- _GOAL_
Transcribe the material exactly. Images do not belong in the copy.

- _DATASET EXCERPT_
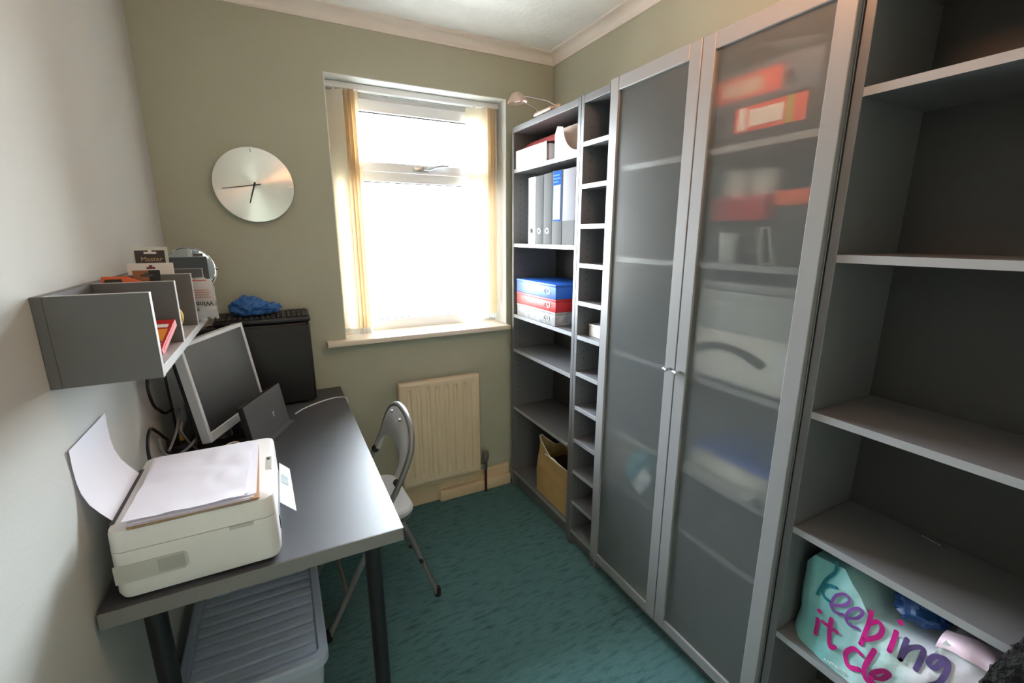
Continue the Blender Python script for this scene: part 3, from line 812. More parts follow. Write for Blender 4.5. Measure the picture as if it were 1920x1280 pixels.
def roll(label, x, y, z, r, h, mm):
    t = thing('paper_roll', label, 'roll', (x, y, z), 'white rolls behind the frosted door')
    MB().lathe([(.018, 0), (r, 0), (r, h), (.018, h), (.018, 0)], (x, y, z), n=28).build('roll_body', mm, t)
    MB().lathe([(.015, .001), (.0185, .001), (.0185, h - .001), (.015, h - .001), (.015, .001)], (x, y, z), n=20).build('core', BOARD, t)
B_ = MB(); 
t = thing('carton', 'grey carton under the flat red box behind the right frosted door', 'box', (1.66, -1.38, 1.4035))
B('carton_body', GREYF, t, 1.60, 1.715, -1.450, -1.290, 1.4035, 1.508, .003); B('lid', DARKF, t, 1.598, 1.717, -1.452, -1.288, 1.5085, 1.522, .003)
t = thing('flat_box', 'flat red box on a grey carton behind the right frosted door', 'box', (1.66, -1.38, 1.5225))
B('box_body', RED, t, 1.585, 1.71, -1.455, -1.285, 1.5225, 1.574, .003); B('lid', PINKF, t, 1.583, 1.712, -1.457, -1.283, 1.5745, 1.590, .003)
roll('white roll on the flat red box, nearer the middle of the two doors', 1.645, -1.325, 1.5905, .038, .075, CARD)
roll('white roll on the flat red box, farther from the middle of the two doors', 1.645, -1.415, 1.5905, .038, .070, CARD)
t = thing('carton', 'grey carton with an orange lid at the right behind the frosted door', 'box', (1.66, -1.54, 1.4035))
B('carton_body', GREYF, t, 1.60, 1.72, -1.615, -1.475, 1.4035, 1.558, .003); B('lid', ORANGE, t, 1.598, 1.722, -1.617, -1.473, 1.5585, 1.598, .003)
t = thing('drinking_glass', 'clear glass behind the frosted door on the second shelf', 'glass', (1.56, -1.33, 1.4035))
MB().lathe([(.022, 0), (.028, .085), (.026, .085), (.0205, .004), (0, .004), (0, 0), (.022, 0)], (1.560, -1.375, 1.4035), n=24).build('glass_body', CLEARP, t)
t = thing('wire_stand', 'small white wire stand behind the frosted door on the second shelf', 'stand', (1.56, -1.50, 1.4035))
s = MB()
for dy in (-.02, .02): s.tube([(1.575, -1.49 + dy, 1.406), (1.555, -1.49 + dy * .8, 1.45), (1.552, -1.49 + dy * .5, 1.50)], .0024, 6)
s.tube([(1.552, -1.50, 1.50), (1.552, -1.48, 1.50)], .0024, 6); s.tube([(1.575, -1.51, 1.406), (1.575, -1.47, 1.406)], .0024, 6); s.build('wire_frame', CARD, t)

t = thing('storage_case', 'pale plastic case with a dark arched handle behind the right frosted door', 'case', (1.66, -1.45, 1.0475))
B('case_body', mat('pale_grey_plastic', (178, 180, 182), .4), t, 1.553, 1.79, -1.622, -1.292, 1.0475, 1.325, .008); B('lid', mat('grey_plastic', (150, 151, 153), .4), t, 1.549, 1.792, -1.626, -1.288, 1.3255, 1.350, .006)
B('front_band', CARD, t, 1.5505, 1.5525, -1.610, -1.300, 1.060, 1.205, .0008); B('front_label', WHITEF, t, 1.5490, 1.5503, -1.605, -1.555, 1.10, 1.185)
s = MB(); s.tube([(1.5395, -1.307 - .230 * i / 14, 1.132 + .030 * math.sin(PI * (i / 14) ** .9)) for i in range(15)], [.009, .0105, .0105, .0105, .010, .0095, .0095, .0095, .0095, .0095, .010, .0105, .0108, .0108, .009], 12)
ho = s.build('handle', BLACKP, t)
for y in (-1.318, -1.515): MB().lathe([(0, -.0142), (.004, -.0142), (.004, .006), (0, .006)], (1.5425, y, 1.134), axis='x', n=10).build('rivet', STEEL, ho)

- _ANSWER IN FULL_
Continue the Blender Python script for this scene: part 3, from line 812. More parts follow. Write for Blender 4.5. Measure the picture as if it were 1920x1280 pixels.
def roll(label, x, y, z, r, h, mm):
    t = thing('paper_roll', label, 'roll', (x, y, z), 'white rolls behind the frosted door')
    MB().lathe([(.018, 0), (r, 0), (r, h), (.018, h), (.018, 0)], (x, y, z), n=28).build('roll_body', mm, t)
    MB().lathe([(.015, .001), (.0185, .001), (.0185, h - .001), (.015, h - .001), (.015, .001)], (x, y, z), n=20).build('core', BOARD, t)
B_ = MB(); 
t = thing('carton', 'grey carton under the flat red box behind the right frosted door', 'box', (1.66, -1.38, 1.4035))
B('carton_body', GREYF, t, 1.60, 1.715, -1.450, -1.290, 1.4035, 1.508, .003); B('lid', DARKF, t, 1.598, 1.717, -1.452, -1.288, 1.5085, 1.522, .003)
t = thing('flat_box', 'flat red box on a grey carton behind the right frosted door', 'box', (1.66, -1.38, 1.5225))
B('box_body', RED, t, 1.585, 1.71, -1.455, -1.285, 1.5225, 1.574, .003); B('lid', PINKF, t, 1.583, 1.712, -1.457, -1.283, 1.5745, 1.590, .003)
roll('white roll on the flat red box, nearer the middle of the two doors', 1.645, -1.325, 1.5905, .038, .075, CARD)
roll('white roll on the flat red box, farther from the middle of the two doors', 1.645, -1.415, 1.5905, .038, .070, CARD)
t = thing('carton', 'grey carton with an orange lid at the right behind the frosted door', 'box', (1.66, -1.54, 1.4035))
B('carton_body', GREYF, t, 1.60, 1.72, -1.615, -1.475, 1.4035, 1.558, .003); B('lid', ORANGE, t, 1.598, 1.722, -1.617, -1.473, 1.5585, 1.598, .003)
t = thing('drinking_glass', 'clear glass behind the frosted door on the second shelf', 'glass', (1.56, -1.33, 1.4035))
MB().lathe([(.022, 0), (.028, .085), (.026, .085), (.0205, .004), (0, .004), (0, 0), (.022, 0)], (1.560, -1.375, 1.4035), n=24).build('glass_body', CLEARP, t)
t = thing('wire_stand', 'small white wire stand behind the frosted door on the second shelf', 'stand', (1.56, -1.50, 1.4035))
s = MB()
for dy in (-.02, .02): s.tube([(1.575, -1.49 + dy, 1.406), (1.555, -1.49 + dy * .8, 1.45), (1.552, -1.49 + dy * .5, 1.50)], .0024, 6)
s.tube([(1.552, -1.50, 1.50), (1.552, -1.48, 1.50)], .0024, 6); s.tube([(1.575, -1.51, 1.406), (1.575, -1.47, 1.406)], .0024, 6); s.build('wire_frame', CARD, t)

t = thing('storage_case', 'pale plastic case with a dark arched handle behind the right frosted door', 'case', (1.66, -1.45, 1.0475))
B('case_body', mat('pale_grey_plastic', (178, 180, 182), .4), t, 1.553, 1.79, -1.622, -1.292, 1.0475, 1.325, .008); B('lid', mat('grey_plastic', (150, 151, 153), .4), t, 1.549, 1.792, -1.626, -1.288, 1.3255, 1.350, .006)
B('front_band', CARD, t, 1.5505, 1.5525, -1.610, -1.300, 1.060, 1.205, .0008); B('front_label', WHITEF, t, 1.5490, 1.5503, -1.605, -1.555, 1.10, 1.185)
s = MB(); s.tube([(1.5395, -1.307 - .230 * i / 14, 1.132 + .030 * math.sin(PI * (i / 14) ** .9)) for i in range(15)], [.009, .0105, .0105, .0105, .010, .0095, .0095, .0095, .0095, .0095, .010, .0105, .0108, .0108, .009], 12)
ho = s.build('handle', BLACKP, t)
for y in (-1.318, -1.515): MB().lathe([(0, -.0142), (.004, -.0142), (.004, .006), (0, .006)], (1.5425, y, 1.134), axis='x', n=10).build('rivet', STEEL, ho)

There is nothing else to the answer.